Question

An ideal gas is taken through the cycle$A\to B\to C\to A$,$\Delta U$ as shown in the figure. If net heat supplied to the gas in the cycle is$5J$, the work done by the gas in the process$C\to A$ is:
(A) +5J
(B) +10J
(C) +15J
(D) +20J

Answer 1

Hint: By using the first law of thermodynamics find work done where net heat is $5J$. The first law of thermodynamics states that the change in internal energy of a system equals the net heat transfer into the system minus the net work done by the system. In equation form, the first law of thermodynamics: $\Delta U=q+W$.
Complete step by step answer:
The first law of thermodynamics is based on experience that energy can be neither created nor destroyed, if both the system and the surrounding are taken in account we can conclude it by saying energy is conserved.
Direct consequence of this statement is $U$ that is a state function. This implies that between any two fixed states ,there can be infinite processes or paths but $\Delta U$’ in all processes will remain the same $U$
Here as we know that the net heat applied in this process is$5J$.
Now returning to the initial point which is A, as we know Internal energy is a state function, which means that A is a constant before and after the cyclic process.
 Now according to first law of Thermodynamic
$\Delta U=q+W$
Here, $\Delta U$= Change in internal energy
              $q$=heat added
             $W$= work done
So we can say that
 $\Delta U=0$
 $q=-W$ OR \[W=-q\]
Now we can say that
${{W}_{A\to C}}={{W}_{A\to B}}+{{W}_{B\to C}}-q$ ……….(1)
      
Here, ${{W}_{A\to C}}$=Work done in A to C
          ${{W}_{A\to B}}$=Work done in A to B
          ${{W}_{B\to C}}$= Work done in B to C

${{W}_{A\to B}}=P\Delta V=10(2-1)=10$.............(2)
Here, \[P\]=Pressure (Unit=\[N/{{m}^{3}}\])
            \[\Delta V\]= Volume (Unit=\[{{m}^{3}}\])

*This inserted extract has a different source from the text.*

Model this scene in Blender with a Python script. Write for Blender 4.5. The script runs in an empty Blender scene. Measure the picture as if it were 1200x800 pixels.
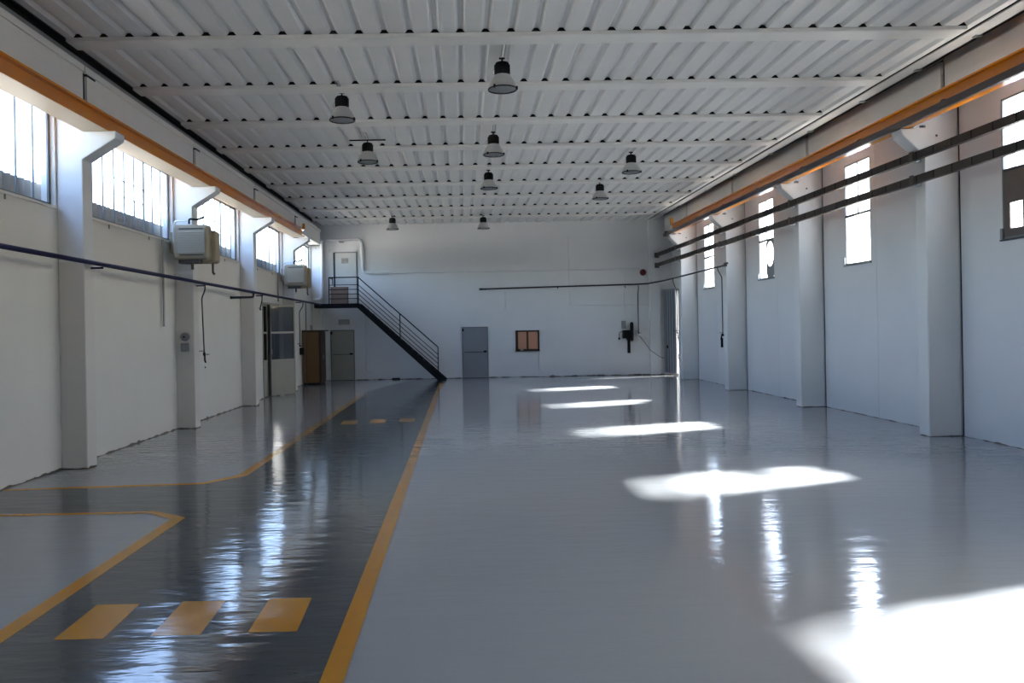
import bpy, bmesh, math, random
from mathutils import Vector, Matrix
random.seed(7)
PI = math.pi
C = bpy.context.scene.collection
S = bpy.context.scene

# ------------------------------------------------------------------ camera, world, sun, exposure
F_PX = 933.0
YAW = math.atan(11.7 / F_PX)
ROLL = 0.018
cam_d = bpy.data.cameras.new('camera')
cam = bpy.data.objects.new('camera', cam_d); C.objects.link(cam)
cam_d.sensor_width = 36.0
cam_d.lens = 36.0 * F_PX / 1200
cam_d.shift_x = 46 / 1200
cam_d.shift_y = -15 / 1200
cam_d.clip_end = 500
cam.matrix_world = (Matrix.Translation((0, 0, 1.9)) @ Matrix.Rotation(-YAW, 4, 'Z')
                    @ Matrix.Rotation(PI / 2, 4, 'X') @ Matrix.Rotation(-ROLL, 4, 'Z'))
S.camera = cam

SUN_DIR = Vector((-1.15, -0.40, -1.0)).normalized()      # direction the light travels
world = bpy.data.worlds.new('sky'); S.world = world
world.use_nodes = True
wn = world.node_tree.nodes; wl = world.node_tree.links
for n in list(wn): wn.remove(n)
sky = wn.new('ShaderNodeTexSky')
sky.sky_type = 'NISHITA'
sky.sun_disc = False
sky.sun_elevation = math.asin(-SUN_DIR.z)
sky.sun_rotation = math.atan2(-SUN_DIR.x, -SUN_DIR.y)
sky.air_density = 1.0; sky.dust_density = 3.2; sky.ozone_density = 1.0
bg = wn.new('ShaderNodeBackground'); bg.inputs['Strength'].default_value = 0.66
wo = wn.new('ShaderNodeOutputWorld')
wl.new(sky.outputs[0], bg.inputs[0]); wl.new(bg.outputs[0], wo.inputs[0])

sun_d = bpy.data.lights.new('sun', 'SUN')
sun_d.energy = 30.0; sun_d.angle = math.radians(4.8); sun_d.color = (1.0, 0.945, 0.86)
sun = bpy.data.objects.new('sun', sun_d); C.objects.link(sun)
sun.rotation_euler = SUN_DIR.to_track_quat('-Z', 'Y').to_euler()
sun.location = (20, 10, 15)

S.view_settings.view_transform = 'Standard'
S.view_settings.look = 'None'
S.view_settings.gamma = 1.0
S.view_settings.use_curve_mapping = False
S.view_settings.exposure = 2.15

cy = S.cycles
cy.max_bounces = 10; cy.diffuse_bounces = 6; cy.glossy_bounces = 4; cy.transparent_max_bounces = 12
cy.sample_clamp_indirect = 6.0
cy.caustics_reflective = False
try:
    cy.use_denoising = True
except Exception:
    pass

# ------------------------------------------------------------------ materials
def lin(c):
    return tuple(((v / 255) / 12.92 if v / 255 <= .04045 else ((v / 255 + .055) / 1.055) ** 2.4) for v in c) + (1,)

MAT = {}
def mat(name, rgb, rough=.6, metal=0, var=.06, scale=3.0, bump=0.0, bscale=40, spec=.5, coat=0, stretch=(1, 1, 1)):
    m = bpy.data.materials.new(name); m.use_nodes = True
    nt = m.node_tree; N = nt.nodes; L = nt.links
    p = N['Principled BSDF']
    p.inputs['Roughness'].default_value = rough
    p.inputs['Metallic'].default_value = metal
    p.inputs['Specular IOR Level'].default_value = spec
    if coat: p.inputs['Coat Weight'].default_value = coat
    tc = N.new('ShaderNodeTexCoord')
    mp = N.new('ShaderNodeMapping'); mp.inputs['Scale'].default_value = stretch
    L.new(tc.outputs['Object'], mp.inputs['Vector'])
    nz = N.new('ShaderNodeTexNoise'); nz.inputs['Scale'].default_value = scale; nz.inputs['Detail'].default_value = 5
    L.new(mp.outputs[0], nz.inputs['Vector'])
    mx = N.new('ShaderNodeMix'); mx.data_type = 'RGBA'
    a = lin(rgb)
    mx.inputs['A'].default_value = tuple(v * (1 - var) for v in a[:3]) + (1,)
    mx.inputs['B'].default_value = tuple(min(1, v * (1 + var)) for v in a[:3]) + (1,)
    L.new(nz.outputs['Fac'], mx.inputs['Factor'])
    L.new(mx.outputs['Result'], p.inputs['Base Color'])
    m['mix'] = mx.name
    if bump:
        nb = N.new('ShaderNodeTexNoise'); nb.inputs['Scale'].default_value = bscale; nb.inputs['Detail'].default_value = 4
        L.new(mp.outputs[0], nb.inputs['Vector'])
        b = N.new('ShaderNodeBump'); b.inputs['Strength'].default_value = bump; b.inputs['Distance'].default_value = .02
        L.new(nb.outputs['Fac'], b.inputs['Height']); L.new(b.outputs['Normal'], p.inputs['Normal'])
    MAT[name] = m
    return m

def wall_mat(name, rgb, paint_z=None, paint_rgb=None, bump=.15, grime=.14):
    """painted masonry with a ragged dirt line at floor level; optionally a different paint below paint_z"""
    m = mat(name, rgb, rough=.62, var=.05, scale=1.3, bump=bump, bscale=14)
    nt = m.node_tree; N = nt.nodes; L = nt.links; p = N['Principled BSDF']
    mx = N[m['mix']]
    geo = N.new('ShaderNodeNewGeometry'); sp = N.new('ShaderNodeSeparateXYZ'); L.new(geo.outputs['Position'], sp.inputs[0])
    nz = N.new('ShaderNodeTexNoise'); nz.inputs['Scale'].default_value = 3.5; nz.inputs['Detail'].default_value = 6
    L.new(geo.outputs['Position'], nz.inputs['Vector'])
    pw = N.new('ShaderNodeMath'); pw.operation = 'POWER'; L.new(nz.outputs['Fac'], pw.inputs[0]); pw.inputs[1].default_value = 3
    mul = N.new('ShaderNodeMath'); mul.operation = 'MULTIPLY'; L.new(pw.outputs[0], mul.inputs[0]); mul.inputs[1].default_value = grime
    lt = N.new('ShaderNodeMath'); lt.operation = 'LESS_THAN'; L.new(sp.outputs['Z'], lt.inputs[0]); L.new(mul.outputs[0], lt.inputs[1])
    m2 = N.new('ShaderNodeMix'); m2.data_type = 'RGBA'; m2.inputs['B'].default_value = lin((92, 84, 76))
    L.new(mx.outputs['Result'], m2.inputs['A']); L.new(lt.outputs[0], m2.inputs['Factor'])
    out = m2.outputs['Result']
    if paint_z:
        l2 = N.new('ShaderNodeMath'); l2.operation = 'LESS_THAN'; L.new(sp.outputs['Z'], l2.inputs[0]); l2.inputs[1].default_value = paint_z
        m3 = N.new('ShaderNodeMix'); m3.data_type = 'RGBA'; m3.inputs['B'].default_value = lin(paint_rgb)
        L.new(mx.outputs['Result'], m3.inputs['A']); L.new(l2.outputs[0], m3.inputs['Factor'])
        L.new(m3.outputs['Result'], m2.inputs['A'])
    L.new(out, p.inputs['Base Color'])
    return m

wall_mat('plaster_left', (214, 213, 208))
wall_mat('plaster_back', (212, 213, 214))
wall_mat('panel_right', (212, 214, 218), bump=.08, grime=.06)
wall_mat('column_paint', (214, 216, 217), bump=.08, grime=.06)
wall_mat('column_paint_left', (216, 219, 221), 2.95, (210, 207, 202), bump=.08)
mat('roof_white', (214, 214, 212), rough=.5, var=.04, bump=.03)
mat('purlin_white', (220, 219, 214), rough=.42, var=.05)
mat('beam_white', (212, 211, 207), rough=.6, var=.05, bump=.08, bscale=12)
mat('gutter_grey', (182, 182, 180), rough=.45)
mat('black', (7, 7, 8), rough=.6, spec=.25)
mat('rib_black', (5, 5, 5), rough=.9)
mat('seal', (26, 25, 24), rough=.9)
mat('seal_light', (132, 132, 130), rough=.9)
mat('orange', (206, 126, 24), rough=.16, var=.05, spec=.6, scale=2)
mat('rail_cream', (190, 174, 148), rough=.5, var=.05)
mat('busbar', (74, 64, 58), rough=.5, var=.12)
mat('tray', (44, 37, 33), rough=.55, var=.2, scale=6)
mat('blue_pipe', (18, 20, 62), rough=.55, spec=.25)
mat('dark_pipe', (26, 28, 36), rough=.4)
mat('white_pipe', (210, 212, 214), rough=.4)
mat('galvanised', (140, 142, 144), rough=.4, metal=.6, var=.15)
mat('heater', (156, 145, 122), rough=.5, var=.05)
mat('heater_dark', (60, 54, 48), rough=.6)
mat('grille', (158, 149, 128), rough=.45)
mat('red', (98, 14, 18), rough=.4)
mat('door_grey', (128, 132, 138), rough=.5, var=.05)
mat('door_white', (196, 196, 192), rough=.5, var=.05)
mat('door_left', (150, 148, 138), rough=.5, var=.05)
mat('frame_grey', (112, 116, 118), rough=.5)
mat('frame_dark', (52, 54, 58), rough=.5)
mat('wood_frame', (86, 48, 24), rough=.5, var=.2, scale=8, stretch=(1, 1, 6))
mat('wood_pane', (196, 142, 112), rough=.6, var=.08)
mat('cabinet_wood', (106, 78, 44), rough=.5, var=.25, scale=5, stretch=(1, 1, 5))
mat('cabinet_dark', (52, 34, 20), rough=.6, var=.2)
mat('box_brown', (132, 112, 98), rough=.8, var=.1)
mat('stair_black', (7, 7, 10), rough=.55, spec=.25)
mat('sign_grey', (150, 154, 156), rough=.6)
mat('outside_sheet', (156, 154, 148), rough=.8, var=.12, scale=4)
mat('ground', (170, 165, 155), rough=.9, var=.1)
mat('dirty_panel', (96, 86, 82), rough=.6, var=.15, scale=6)
mat('paper', (150, 146, 140), rough=.7, var=.6, scale=14)
mat('reflector', (176, 176, 174), rough=.35, var=.04)
mat('lens', (120, 124, 124), rough=.2)

def floor_mat(name, rgb, rough=.10, var=.05, ripple=.5, spec=.5):
    m = bpy.data.materials.new(name); m.use_nodes = True
    nt = m.node_tree; N = nt.nodes; L = nt.links; p = N['Principled BSDF']
    geo = N.new('ShaderNodeNewGeometry')
    nz = N.new('ShaderNodeTexNoise'); nz.inputs['Scale'].default_value = .7; nz.inputs['Detail'].default_value = 6
    L.new(geo.outputs['Position'], nz.inputs['Vector'])
    mx = N.new('ShaderNodeMix'); mx.data_type = 'RGBA'; a = lin(rgb)
    mx.inputs['A'].default_value = tuple(v * (1 - var) for v in a[:3]) + (1,)
    mx.inputs['B'].default_value = tuple(v * (1 + var) for v in a[:3]) + (1,)
    L.new(nz.outputs['Fac'], mx.inputs['Factor']); L.new(mx.outputs['Result'], p.inputs['Base Color'])
    # roughness worn in patches
    mr = N.new('ShaderNodeMapRange'); mr.inputs['To Min'].default_value = rough * .6; mr.inputs['To Max'].default_value = rough * 1.4
    L.new(nz.outputs['Fac'], mr.inputs['Value']); L.new(mr.outputs[0], p.inputs['Roughness'])
    p.inputs['Specular IOR Level'].default_value = spec
    # trowel ripples of the poured resin, running across the hall
    mp = N.new('ShaderNodeMapping'); mp.inputs['Scale'].default_value = (1.1, 3.6, 1)
    L.new(geo.outputs['Position'], mp.inputs['Vector'])
    n1 = N.new('ShaderNodeTexNoise'); n1.inputs['Scale'].default_value = 1.6; n1.inputs['Detail'].default_value = 3; n1.inputs['Roughness'].default_value = .55
    L.new(mp.outputs[0], n1.inputs['Vector'])
    b = N.new('ShaderNodeBump'); b.inputs['Strength'].default_value = ripple; b.inputs['Distance'].default_value = .006
    L.new(n1.outputs['Fac'], b.inputs['Height']); L.new(b.outputs['Normal'], p.inputs['Normal'])
    MAT[name] = m
    return m
floor_mat('floor_light', (144, 148, 152), ripple=.8, spec=.62)
floor_mat('floor_dark', (60, 67, 71), rough=.10, var=.12, ripple=1.0, spec=.6)
floor_mat('floor_yellow', (184, 126, 18), rough=.14, ripple=.6, spec=.35)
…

${{W}_{B\to C}}=P\Delta V=0$ .................(3)
 ($\because $$\Delta V=0$)

By putting value of equation (2) and (3) in equation (1) we get
${{W}_{A\to C}}=10+0-5$
$\therefore $ The work done by the gas in the process $C\to A$ is:
${{W}_{A\to C}}=5J$
Hence the correct option is (A)+5J.

-Since the temperature of the gas changes with its internal energy, it follows that adiabatic compression of a gas will cause it to warm up, while adiabatic expansion will result in cooling.

Note:
-If there is no change in temperature it means internal energy is Zero.
-In Adiabatic change the $q=0$ due to which the first law of thermodynamics is $\Delta U=0+W$.
-Observe the graph carefully to find the change in volume.